If you are unable to be with the puppy or to concentrate on it all the time — few people are — then a playpen is a great advantage. This should be placed on an easily cleaned floor and should have the puppy’s bed in it. Newspaper can be spread on the floor of the pen and the puppy put in it if you go out or are too busy to keep an eye on him. This does not encourage puppies to be dirty indoors as one might expect. If he is out of his pen he will nearly always go towards it when he wants to go out. You can then take him out as already mentioned and because of this it is a good idea to have the playpen near the back door.

A playpen not only helps in house training. It also prevents the puppy getting into mischief (thus avoiding the necessity to correct it) and prevents him being trodden on, hurt or frightened in any of the many ways that can so easily happen in the home. It is in fact better to keep a puppy outdoors in a kennel with run rather than have it being a nuisance indoors.
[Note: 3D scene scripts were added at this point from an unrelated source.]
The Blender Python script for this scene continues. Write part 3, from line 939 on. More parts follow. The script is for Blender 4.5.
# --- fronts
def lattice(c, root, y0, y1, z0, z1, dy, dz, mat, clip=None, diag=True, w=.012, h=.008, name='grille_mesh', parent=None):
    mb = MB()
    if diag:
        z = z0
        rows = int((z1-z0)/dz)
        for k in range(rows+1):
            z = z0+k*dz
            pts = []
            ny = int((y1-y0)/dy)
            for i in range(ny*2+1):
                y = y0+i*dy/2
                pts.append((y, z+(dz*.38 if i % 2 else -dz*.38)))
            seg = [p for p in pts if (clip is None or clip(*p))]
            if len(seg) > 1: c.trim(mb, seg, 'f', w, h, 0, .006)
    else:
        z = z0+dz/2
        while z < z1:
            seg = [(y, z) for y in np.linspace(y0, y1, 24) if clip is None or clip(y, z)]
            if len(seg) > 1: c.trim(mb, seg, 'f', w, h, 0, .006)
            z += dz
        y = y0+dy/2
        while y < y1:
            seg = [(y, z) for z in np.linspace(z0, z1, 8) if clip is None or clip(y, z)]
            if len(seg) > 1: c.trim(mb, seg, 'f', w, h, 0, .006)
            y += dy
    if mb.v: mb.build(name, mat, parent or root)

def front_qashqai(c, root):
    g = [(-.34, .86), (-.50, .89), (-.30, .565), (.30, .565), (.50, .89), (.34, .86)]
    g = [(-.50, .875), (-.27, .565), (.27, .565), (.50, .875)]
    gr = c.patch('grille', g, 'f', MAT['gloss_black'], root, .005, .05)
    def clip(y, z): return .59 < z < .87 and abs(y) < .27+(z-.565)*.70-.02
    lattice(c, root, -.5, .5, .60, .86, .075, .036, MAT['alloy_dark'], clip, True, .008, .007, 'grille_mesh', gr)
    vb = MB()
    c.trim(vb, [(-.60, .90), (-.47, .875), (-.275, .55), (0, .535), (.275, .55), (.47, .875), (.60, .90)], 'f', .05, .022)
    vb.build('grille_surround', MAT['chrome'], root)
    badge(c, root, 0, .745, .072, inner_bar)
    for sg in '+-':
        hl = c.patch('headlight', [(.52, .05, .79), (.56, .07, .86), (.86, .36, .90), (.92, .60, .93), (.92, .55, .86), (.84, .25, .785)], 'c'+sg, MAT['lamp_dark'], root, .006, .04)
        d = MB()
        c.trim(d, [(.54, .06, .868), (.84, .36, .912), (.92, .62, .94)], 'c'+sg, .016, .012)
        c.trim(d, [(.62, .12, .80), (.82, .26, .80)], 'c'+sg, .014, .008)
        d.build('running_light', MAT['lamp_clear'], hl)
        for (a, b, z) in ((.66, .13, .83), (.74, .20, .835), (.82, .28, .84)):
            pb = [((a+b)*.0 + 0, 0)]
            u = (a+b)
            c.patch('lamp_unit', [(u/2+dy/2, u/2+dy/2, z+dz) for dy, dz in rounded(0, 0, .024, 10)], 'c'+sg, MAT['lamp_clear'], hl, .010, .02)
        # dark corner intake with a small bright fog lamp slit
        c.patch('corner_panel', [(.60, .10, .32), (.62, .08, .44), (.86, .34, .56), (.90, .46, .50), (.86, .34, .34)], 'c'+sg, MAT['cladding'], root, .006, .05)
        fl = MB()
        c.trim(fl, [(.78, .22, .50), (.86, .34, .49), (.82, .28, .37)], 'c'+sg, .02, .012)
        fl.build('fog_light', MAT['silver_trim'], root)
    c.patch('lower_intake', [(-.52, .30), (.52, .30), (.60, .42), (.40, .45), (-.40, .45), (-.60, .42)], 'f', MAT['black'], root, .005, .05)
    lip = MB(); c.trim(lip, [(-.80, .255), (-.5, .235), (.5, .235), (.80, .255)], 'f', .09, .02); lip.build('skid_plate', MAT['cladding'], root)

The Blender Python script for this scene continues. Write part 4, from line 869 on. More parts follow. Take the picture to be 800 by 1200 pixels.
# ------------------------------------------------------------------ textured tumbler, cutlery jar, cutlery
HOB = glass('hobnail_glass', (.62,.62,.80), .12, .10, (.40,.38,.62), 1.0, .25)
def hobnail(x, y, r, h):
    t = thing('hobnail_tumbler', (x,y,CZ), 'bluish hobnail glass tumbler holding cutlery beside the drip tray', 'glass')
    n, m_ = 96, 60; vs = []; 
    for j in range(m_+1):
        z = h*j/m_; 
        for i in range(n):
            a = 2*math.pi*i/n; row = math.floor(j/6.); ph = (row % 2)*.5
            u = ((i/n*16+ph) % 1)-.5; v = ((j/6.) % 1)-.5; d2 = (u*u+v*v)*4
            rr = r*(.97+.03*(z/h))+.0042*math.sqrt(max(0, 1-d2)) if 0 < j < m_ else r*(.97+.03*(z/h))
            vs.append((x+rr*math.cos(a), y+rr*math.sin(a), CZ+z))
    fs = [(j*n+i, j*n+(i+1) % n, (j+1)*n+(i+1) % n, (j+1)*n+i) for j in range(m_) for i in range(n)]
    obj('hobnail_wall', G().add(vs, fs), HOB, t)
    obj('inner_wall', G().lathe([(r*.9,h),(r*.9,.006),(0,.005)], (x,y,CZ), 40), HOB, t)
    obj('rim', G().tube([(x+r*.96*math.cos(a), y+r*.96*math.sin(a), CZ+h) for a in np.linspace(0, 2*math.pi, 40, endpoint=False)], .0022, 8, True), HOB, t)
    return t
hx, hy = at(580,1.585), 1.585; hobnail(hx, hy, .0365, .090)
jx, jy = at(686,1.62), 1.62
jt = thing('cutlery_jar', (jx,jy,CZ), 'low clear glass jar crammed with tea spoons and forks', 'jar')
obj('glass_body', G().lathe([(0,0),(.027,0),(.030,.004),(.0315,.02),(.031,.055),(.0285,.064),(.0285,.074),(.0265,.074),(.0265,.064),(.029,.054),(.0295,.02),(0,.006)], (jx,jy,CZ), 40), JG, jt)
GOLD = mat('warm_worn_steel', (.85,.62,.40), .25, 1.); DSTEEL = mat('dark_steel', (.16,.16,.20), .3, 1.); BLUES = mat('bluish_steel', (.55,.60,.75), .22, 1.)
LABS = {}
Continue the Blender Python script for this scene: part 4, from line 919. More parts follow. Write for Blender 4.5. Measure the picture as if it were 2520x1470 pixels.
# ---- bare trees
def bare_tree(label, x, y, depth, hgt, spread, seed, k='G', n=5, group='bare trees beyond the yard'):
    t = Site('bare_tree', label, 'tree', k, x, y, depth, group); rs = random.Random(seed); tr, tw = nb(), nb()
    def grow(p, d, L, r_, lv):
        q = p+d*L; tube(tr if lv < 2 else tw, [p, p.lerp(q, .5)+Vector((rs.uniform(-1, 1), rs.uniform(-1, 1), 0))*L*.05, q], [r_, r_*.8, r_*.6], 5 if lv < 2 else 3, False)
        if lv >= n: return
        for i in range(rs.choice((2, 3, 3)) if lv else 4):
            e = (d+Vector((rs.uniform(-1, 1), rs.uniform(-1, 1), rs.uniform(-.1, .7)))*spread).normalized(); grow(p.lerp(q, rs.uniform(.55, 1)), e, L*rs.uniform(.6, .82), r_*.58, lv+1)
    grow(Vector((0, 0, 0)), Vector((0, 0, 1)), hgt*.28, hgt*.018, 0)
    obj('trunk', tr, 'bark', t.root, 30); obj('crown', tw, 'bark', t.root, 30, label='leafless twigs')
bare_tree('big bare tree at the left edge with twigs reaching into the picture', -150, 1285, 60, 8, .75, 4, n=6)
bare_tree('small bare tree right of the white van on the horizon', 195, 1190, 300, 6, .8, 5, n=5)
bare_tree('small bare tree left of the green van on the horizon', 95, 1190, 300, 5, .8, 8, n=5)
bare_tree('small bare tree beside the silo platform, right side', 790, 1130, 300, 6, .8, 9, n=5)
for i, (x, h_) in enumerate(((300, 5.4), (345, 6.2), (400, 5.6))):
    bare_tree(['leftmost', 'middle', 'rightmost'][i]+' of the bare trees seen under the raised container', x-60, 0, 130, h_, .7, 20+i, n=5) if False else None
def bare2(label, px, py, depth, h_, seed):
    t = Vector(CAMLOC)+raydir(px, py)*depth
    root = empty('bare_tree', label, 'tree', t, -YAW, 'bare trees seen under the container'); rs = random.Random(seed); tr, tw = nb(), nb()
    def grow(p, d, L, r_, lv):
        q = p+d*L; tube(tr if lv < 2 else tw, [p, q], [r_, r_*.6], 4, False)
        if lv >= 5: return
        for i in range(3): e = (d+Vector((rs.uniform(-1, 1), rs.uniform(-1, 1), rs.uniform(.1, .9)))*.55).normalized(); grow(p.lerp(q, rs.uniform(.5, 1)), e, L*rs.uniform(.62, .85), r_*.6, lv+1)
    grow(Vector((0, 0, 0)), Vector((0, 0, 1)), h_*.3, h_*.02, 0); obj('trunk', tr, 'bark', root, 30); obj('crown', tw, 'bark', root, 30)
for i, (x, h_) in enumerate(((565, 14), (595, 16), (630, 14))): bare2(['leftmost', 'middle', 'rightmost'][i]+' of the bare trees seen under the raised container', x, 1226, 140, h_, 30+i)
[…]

Occasionally puppies lack the instinct to be clean in varying degrees. This is usually due to a puppy being brought up under dirty conditions where it had no opportunity to get away from the nest. Here correction will have to be applied. And you will have to be even more observant as this type of puppy rarely worries about finding a suitable spot — it just squats where it is. As it does so, pick it up quickly, tell him in a firm tone ‘No’ and take him out. That is very severe correction to the average young puppy and the important thing is to apply it as the puppy does wrong. If you do it properly once or twice the puppy will associate the correction with the ‘crime’ and when he feels uncomfortable will start to worry about it. He will then act in the same way as the naturally clean puppy and you should be able to ‘read’ him and proceed as before.

If mild correction does not work, apply it more and more severely until it does work. And never forget to be equally lavish with your praise when the dog does what you want.